Extracted entries —
## begin

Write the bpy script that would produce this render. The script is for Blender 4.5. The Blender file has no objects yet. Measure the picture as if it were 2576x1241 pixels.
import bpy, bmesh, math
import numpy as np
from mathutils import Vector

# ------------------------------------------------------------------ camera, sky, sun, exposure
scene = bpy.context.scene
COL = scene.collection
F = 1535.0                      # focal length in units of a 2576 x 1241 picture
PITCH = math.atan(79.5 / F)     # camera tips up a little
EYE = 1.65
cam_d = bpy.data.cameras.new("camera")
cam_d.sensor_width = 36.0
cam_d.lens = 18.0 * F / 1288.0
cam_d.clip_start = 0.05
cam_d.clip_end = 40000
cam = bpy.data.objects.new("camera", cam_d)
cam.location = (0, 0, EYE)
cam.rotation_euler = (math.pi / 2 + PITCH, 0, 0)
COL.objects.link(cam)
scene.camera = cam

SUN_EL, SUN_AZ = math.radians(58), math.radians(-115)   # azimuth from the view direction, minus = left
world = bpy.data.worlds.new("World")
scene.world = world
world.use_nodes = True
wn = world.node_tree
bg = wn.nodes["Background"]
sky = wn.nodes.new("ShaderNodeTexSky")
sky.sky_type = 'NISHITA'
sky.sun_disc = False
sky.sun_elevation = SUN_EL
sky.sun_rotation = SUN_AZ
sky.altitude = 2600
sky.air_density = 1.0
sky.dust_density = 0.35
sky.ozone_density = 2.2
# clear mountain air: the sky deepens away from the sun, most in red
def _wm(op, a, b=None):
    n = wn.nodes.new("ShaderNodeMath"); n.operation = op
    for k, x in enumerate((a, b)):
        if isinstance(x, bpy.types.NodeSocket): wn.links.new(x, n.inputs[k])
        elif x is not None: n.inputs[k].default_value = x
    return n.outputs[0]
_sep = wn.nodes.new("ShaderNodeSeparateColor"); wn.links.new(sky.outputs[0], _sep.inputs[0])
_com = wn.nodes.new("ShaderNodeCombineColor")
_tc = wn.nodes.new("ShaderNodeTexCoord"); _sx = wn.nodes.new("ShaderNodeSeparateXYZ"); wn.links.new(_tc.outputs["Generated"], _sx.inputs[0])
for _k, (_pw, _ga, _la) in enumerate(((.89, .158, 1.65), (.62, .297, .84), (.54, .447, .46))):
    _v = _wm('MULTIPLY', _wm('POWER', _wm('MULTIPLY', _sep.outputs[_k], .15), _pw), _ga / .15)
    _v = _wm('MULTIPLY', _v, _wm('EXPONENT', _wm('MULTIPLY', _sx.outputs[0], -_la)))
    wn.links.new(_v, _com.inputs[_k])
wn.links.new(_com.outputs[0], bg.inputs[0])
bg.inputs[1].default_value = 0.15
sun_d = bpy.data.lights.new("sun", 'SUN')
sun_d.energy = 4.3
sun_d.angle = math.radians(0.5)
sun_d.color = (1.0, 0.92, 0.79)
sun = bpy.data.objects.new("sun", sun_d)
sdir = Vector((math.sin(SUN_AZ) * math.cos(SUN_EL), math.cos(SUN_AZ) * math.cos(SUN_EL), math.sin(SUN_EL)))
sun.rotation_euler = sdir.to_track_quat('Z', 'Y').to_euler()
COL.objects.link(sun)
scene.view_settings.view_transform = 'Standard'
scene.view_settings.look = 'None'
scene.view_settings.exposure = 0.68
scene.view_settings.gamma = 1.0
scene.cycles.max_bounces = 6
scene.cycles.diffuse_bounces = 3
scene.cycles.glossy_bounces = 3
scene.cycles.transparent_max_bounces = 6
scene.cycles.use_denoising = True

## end
## begin

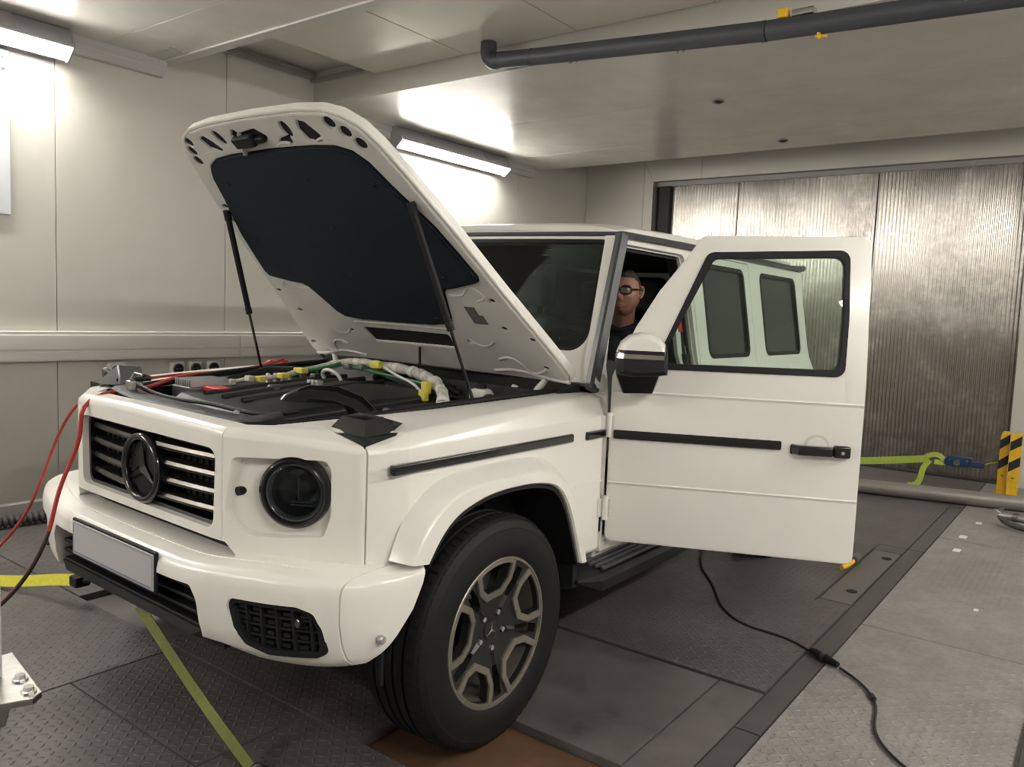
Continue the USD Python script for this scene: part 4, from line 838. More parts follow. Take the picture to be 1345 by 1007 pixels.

## end
## begin

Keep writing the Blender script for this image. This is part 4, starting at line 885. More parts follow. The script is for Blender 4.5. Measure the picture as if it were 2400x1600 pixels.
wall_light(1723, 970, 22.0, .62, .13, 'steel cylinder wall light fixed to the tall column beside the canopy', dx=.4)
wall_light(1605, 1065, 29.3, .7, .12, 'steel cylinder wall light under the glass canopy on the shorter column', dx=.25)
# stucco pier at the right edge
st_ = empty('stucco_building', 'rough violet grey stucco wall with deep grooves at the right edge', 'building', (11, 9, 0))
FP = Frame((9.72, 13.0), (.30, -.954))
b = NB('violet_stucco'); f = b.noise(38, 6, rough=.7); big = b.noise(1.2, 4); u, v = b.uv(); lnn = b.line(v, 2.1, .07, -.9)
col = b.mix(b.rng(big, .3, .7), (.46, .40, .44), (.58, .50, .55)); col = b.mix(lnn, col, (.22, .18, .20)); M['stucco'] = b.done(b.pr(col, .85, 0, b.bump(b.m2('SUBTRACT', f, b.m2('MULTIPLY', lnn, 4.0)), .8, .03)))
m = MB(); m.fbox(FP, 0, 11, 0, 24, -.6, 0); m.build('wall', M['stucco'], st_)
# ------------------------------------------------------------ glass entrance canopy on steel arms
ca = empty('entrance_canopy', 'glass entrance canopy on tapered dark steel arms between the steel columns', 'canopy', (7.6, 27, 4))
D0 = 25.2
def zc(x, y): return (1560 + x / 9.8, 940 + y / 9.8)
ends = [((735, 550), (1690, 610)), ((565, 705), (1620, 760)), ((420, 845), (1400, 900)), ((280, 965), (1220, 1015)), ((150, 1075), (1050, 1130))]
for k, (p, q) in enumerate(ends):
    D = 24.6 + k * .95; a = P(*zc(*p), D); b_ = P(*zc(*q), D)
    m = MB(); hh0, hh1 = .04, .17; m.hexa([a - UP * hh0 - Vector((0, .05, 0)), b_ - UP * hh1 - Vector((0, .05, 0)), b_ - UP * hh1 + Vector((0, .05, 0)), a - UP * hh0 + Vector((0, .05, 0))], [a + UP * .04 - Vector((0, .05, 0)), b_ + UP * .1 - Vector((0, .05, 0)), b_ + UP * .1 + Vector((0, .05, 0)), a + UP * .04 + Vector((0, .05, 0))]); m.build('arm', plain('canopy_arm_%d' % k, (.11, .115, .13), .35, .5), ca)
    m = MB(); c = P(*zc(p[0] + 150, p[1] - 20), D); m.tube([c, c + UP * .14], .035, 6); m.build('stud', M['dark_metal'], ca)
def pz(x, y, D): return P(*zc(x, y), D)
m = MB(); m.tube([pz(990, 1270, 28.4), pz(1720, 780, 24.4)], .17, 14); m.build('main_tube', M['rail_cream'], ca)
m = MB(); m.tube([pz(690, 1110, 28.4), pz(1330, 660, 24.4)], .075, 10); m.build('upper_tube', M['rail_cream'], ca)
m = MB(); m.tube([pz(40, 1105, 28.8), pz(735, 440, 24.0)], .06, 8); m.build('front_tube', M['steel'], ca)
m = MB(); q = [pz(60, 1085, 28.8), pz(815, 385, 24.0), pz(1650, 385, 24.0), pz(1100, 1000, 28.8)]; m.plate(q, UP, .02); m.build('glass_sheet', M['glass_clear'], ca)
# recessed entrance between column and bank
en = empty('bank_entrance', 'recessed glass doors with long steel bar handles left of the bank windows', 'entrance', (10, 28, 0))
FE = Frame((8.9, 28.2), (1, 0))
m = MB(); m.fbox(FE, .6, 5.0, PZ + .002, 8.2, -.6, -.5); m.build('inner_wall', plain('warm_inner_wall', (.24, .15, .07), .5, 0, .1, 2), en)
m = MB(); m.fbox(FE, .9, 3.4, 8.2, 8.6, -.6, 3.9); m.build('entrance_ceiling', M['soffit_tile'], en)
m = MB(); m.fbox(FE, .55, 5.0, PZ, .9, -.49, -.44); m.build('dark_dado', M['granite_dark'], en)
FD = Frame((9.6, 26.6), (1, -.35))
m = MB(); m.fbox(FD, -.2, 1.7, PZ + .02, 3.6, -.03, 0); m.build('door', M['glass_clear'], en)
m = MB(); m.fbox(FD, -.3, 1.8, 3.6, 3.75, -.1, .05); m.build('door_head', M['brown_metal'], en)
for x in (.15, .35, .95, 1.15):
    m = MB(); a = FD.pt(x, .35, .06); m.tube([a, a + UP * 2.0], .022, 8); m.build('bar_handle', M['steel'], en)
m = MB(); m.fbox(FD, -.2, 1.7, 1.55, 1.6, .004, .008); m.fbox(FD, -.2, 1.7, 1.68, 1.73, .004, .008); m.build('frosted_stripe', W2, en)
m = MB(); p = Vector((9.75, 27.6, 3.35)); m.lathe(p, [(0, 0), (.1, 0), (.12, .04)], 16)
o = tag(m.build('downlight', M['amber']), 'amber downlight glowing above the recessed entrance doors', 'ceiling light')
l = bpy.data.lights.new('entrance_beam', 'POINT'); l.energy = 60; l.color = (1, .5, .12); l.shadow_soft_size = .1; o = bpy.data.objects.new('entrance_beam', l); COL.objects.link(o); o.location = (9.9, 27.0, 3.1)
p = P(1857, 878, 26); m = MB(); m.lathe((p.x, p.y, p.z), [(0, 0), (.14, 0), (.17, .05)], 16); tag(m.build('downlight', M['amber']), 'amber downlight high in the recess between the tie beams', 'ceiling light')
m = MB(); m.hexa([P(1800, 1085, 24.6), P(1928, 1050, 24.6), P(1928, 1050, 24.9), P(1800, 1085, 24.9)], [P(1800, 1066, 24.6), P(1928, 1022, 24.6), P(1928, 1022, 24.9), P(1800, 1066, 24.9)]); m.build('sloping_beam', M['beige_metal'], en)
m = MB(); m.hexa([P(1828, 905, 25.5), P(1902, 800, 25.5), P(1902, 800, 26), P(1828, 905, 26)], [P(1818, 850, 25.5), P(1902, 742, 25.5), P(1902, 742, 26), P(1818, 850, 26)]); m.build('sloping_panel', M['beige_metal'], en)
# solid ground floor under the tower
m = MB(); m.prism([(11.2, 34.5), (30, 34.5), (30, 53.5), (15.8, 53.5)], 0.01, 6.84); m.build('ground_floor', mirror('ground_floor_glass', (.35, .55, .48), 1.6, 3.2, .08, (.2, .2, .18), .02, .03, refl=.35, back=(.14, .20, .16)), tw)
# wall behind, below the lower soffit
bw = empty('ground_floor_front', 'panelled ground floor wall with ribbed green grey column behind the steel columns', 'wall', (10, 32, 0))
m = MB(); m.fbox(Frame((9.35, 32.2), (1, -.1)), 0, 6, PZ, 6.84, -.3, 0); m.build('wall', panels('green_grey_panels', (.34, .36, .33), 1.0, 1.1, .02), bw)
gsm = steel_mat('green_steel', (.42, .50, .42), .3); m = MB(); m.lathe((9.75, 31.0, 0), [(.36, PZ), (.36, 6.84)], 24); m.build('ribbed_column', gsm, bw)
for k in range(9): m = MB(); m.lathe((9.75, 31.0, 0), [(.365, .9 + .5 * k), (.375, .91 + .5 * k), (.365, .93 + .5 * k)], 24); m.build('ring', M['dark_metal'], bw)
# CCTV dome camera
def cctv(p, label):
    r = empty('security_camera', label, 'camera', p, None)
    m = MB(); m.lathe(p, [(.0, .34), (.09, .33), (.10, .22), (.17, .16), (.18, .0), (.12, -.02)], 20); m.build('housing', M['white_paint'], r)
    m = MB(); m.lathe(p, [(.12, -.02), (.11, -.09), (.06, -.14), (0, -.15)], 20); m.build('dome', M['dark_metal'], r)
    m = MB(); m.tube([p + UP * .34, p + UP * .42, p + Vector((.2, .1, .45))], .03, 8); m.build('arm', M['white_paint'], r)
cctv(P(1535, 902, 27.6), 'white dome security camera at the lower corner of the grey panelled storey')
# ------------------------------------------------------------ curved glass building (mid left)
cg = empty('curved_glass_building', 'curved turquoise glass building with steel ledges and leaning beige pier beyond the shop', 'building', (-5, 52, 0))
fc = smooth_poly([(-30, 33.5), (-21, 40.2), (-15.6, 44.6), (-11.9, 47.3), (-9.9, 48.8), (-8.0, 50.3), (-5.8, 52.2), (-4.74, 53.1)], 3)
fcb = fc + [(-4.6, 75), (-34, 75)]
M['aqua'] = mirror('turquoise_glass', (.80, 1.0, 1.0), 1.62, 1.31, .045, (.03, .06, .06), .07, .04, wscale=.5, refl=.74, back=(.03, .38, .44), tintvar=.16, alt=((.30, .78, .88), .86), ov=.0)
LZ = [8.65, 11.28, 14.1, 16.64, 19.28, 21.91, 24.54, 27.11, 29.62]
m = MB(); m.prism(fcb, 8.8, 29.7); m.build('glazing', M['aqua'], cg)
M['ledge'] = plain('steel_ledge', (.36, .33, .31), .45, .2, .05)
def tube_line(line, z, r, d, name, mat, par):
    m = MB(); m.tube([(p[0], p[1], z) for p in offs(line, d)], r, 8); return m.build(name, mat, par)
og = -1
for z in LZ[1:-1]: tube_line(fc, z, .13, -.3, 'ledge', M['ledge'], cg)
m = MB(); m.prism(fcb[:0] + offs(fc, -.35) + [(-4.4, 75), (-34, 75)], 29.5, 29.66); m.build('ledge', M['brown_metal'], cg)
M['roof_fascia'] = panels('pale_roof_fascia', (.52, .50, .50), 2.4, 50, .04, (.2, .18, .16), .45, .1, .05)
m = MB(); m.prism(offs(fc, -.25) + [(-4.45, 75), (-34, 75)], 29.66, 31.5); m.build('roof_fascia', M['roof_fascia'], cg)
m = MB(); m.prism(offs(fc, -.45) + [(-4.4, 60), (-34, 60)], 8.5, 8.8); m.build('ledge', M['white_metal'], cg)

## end

Given instruction — Search the entries for the word "parts" and pick out every line that holds it.

Solution to the problem —
Continue the USD Python script for this scene: part 4, from line 838. More parts follow. Take the picture to be 1345 by 1007 pixels.
Keep writing the Blender script for this image. This is part 4, starting at line 885. More parts follow. The script is for Blender 4.5. Measure the picture as if it were 2400x1600 pixels.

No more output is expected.